Basically I'm just trying to figure out where the problem was with this ride. Is the gauge typically a faulty gauge as it is with some turboed cars or was there something wrong with this baby? The car had 144k on it, is it time for an overhaul, rebuilding the engine and turbo on this thing?
I really loved the car otherwise and it was a sexy little thing so I would love to get it, but I want to either stay away from it because it's falling apart, or I want to go in and bargain like hell because of some of these things I noticed if they're really not a big deal.
any advice and direction would be much appreciated...
eclypz
I was starting to think that same thing. It's bizarre that a stock part like a boost gauge would be faulty, although I know it's not uncommon. Rx7s have the same problem and it baffles me how a car gets out of the factory without a solid gauge. hmm...
So what about the rest of this? Anybody else have some opinions on it? I drove a 91 mitsubishi eclipse gsx yesterday. The things are ugly IMO, but I wanted to see what the story was with the awd and turbo. The turbo definitely came in strong all the way throughout, but perhaps the stock mr2 boost level is only like 7psi(?)...
How much would it cost to have the turbo rebuilt, or to buy a new one and replace it?
With the condition I described this thing to be in, what would you consider a reasonable price for it? Do you think 5800 is reasonable? I was thinking, if I was going to get it at all, to offer him 4500 and see what happens. Thoughts?
The Stock turbo in the MR2, the CT26, does not pull hard to redline.
It is a low rpm, fast spooling turbo that tuckers out around 5500 rpms.
It was designed for fast responsiveness, not max power.
Thanks for heads up, man. So is the turbo 'sound' a bit more disguised since it's tucked back by the exhaust? I didn't really notice the whistle of the turbo.
Also, let's say the turbo was not engaging or working properly. Would the car have been sluggish then because of the lower compression, or would it still run fairly strong?
I'm going to have this guy take the ride to a toyota dealership to have them look over it, but I will be forking out the cash for it and want to make sure I know it's worth even doing this before I go ahead with it.
You should hear a slight turbo whine in a 100% stock car ... the noise is there, but not extremely loud.
If you were not making boost, you would have been really unimpressed.
No it's 100% stock.
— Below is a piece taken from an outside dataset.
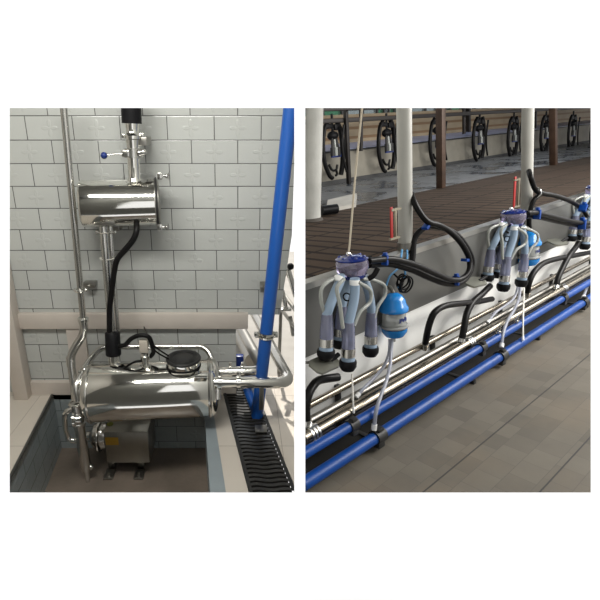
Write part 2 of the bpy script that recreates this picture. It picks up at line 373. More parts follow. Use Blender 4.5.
st = MB().lathe(a, ax, [(0, 6.2 * s_), (.012, 6.2 * s_), (.014, 5 * s_), (Ln * .28, 5 * s_), (Ln * .29, 6.2 * s_), (Ln * .33, 6.2 * s_), (Ln * .34, 5.4 * s_), (Ln * .97, 5.6 * s_), (Ln, 4.8 * s_), (Ln * 1.1, 2.6 * s_), (Ln * 1.26, 2.2 * s_), (Ln * 1.3, 1.2 * s_)])
t.part(st, 'strainer', STEEL)
t.part(MB().torus(a, ax, 6 * s_, 1.3 * s_), 'flange_ring', CHROME)
t.part(MB().tube([p3(79, 410, Ys), p3(70, 410, Ys), p3(65.5, 414, Ys), p3(65, 424, Ys), p3(67, 434, Ys), p3(71, 440, Ys), p3(82, 441, Ys)], 2.6 * s_, 12), 'bypass_tube', CHROME)
t.part(MB().cyl(p3(84, 465, Ys), p3(91, 467, Ys), 2.8 * s_).ball(p3(91, 467, Ys), 3 * s_), 'drain_valve', STEEL)
bk = MB(); a, b = p3(83, 287, 3.04), p3(96, 281, 3.095); c = (L(90, 284, Y=3.06)); bk.box((c.x, 3.06, c.z), (.085, .07, .035), bev=.004)
k = t.part(bk, 'wall_bracket', DSTEEL)
ck = MB().torus(p3(80, 290), p3(83.5, 322) - p3(62.5, 96), 4.6 * lm(80, 290, Yp), 1.6 * lm(80, 290, Yp)); ck.cyl(p3(80, 290), p3(88, 289, 3.05), .008); ck.ball(p3(75, 290), .012).ball(p3(86, 290), .012)
t.part(ck, 'pipe_clamp', CHROME)

# ---- upper receiver tank
YT = 2.90; s_ = lm(120, 200, YT); A = L(81, 204, Y=YT - .045); B = L(157, 204, Y=YT + .03); B.z = A.z; AX = (B - A).normalized(); r = 23.0 * s_
t = T('receiver_tank', 'small polished steel drum fixed high on the tiled wall', 'tank', 'L', Vector(((A.x + B.x) / 2, YT, A.z - r)))
ln = (B - A).length
t.part(MB().lathe(A, AX, [(0, r * .90), (.006, r * .965), (.016, r), (ln * .5, r), (ln - .01, r)], 48), 'shell', CHROME)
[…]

I didn't really notice a whine, but my only experiences with turbos is from a mitsubishi eclipse that had something like 11psi and an rx7 that had 13, so I may be a bit spoiled on the boost sound. Then again I just looked at what I wrote and realized I must have not been paying attention because there should have been something there. Like I said though, it definitely got up and went but I guess I expected more from a 200hp lightweight car.
I was thinking a little more about the driver's seat, and was wondering, how much do you figure I could pick up a replacement for? I imagine I would have to go with some aftermarket thing, right? I could only imagine how much an oem replacement would be...
Thanks for your responses jeckylandHyde, keep 'em comin'!
Hmmm, I will keep my eyes peeled. I made an appointment with a mechanic who works at a local dealership here. He's pretty good with them he said, so I'll just await the results on this and see what's up.
He wants 5800 like I said before. I'm just hoping I can talk him down to 4500. It will be tough but I'd love to have the car...
The Turbo MR2 runs 7 - 11.8 psi form the factory.
The ECU limits boost to 7-9 psi under certain circumstances.
As for 200 HP in a "lightweight" car ... not sure where you got the weight info, but MR2s are 2850-3100 lbs from the factory. Not what I would call lightweight.
wow, you're right. I didnt realize they were that heavy... Sheesh... What do they put in those things? Is there alot of safety reinforcement or something? I just thought they were small so hey! lol...
Venting the PCV or BPV to atmosphere will not cause the ECU to put you into low boost mode. Low boost mode is caused by cold outside temps, cold coolant temps, the ECU detects knock. There may be more that I am not aware of.
Additional info:
You should not have any ill affects from venting the PCV to atmosphere ... except for some minor oil residue in your engine bay. If you are having serious engine problems, lots of oil could come out of a vented PCV.
The OEM BPV being vented to atmosphere will cause all sorts of problems (unless you have switched the car over to a speed-density measuring system for air flow).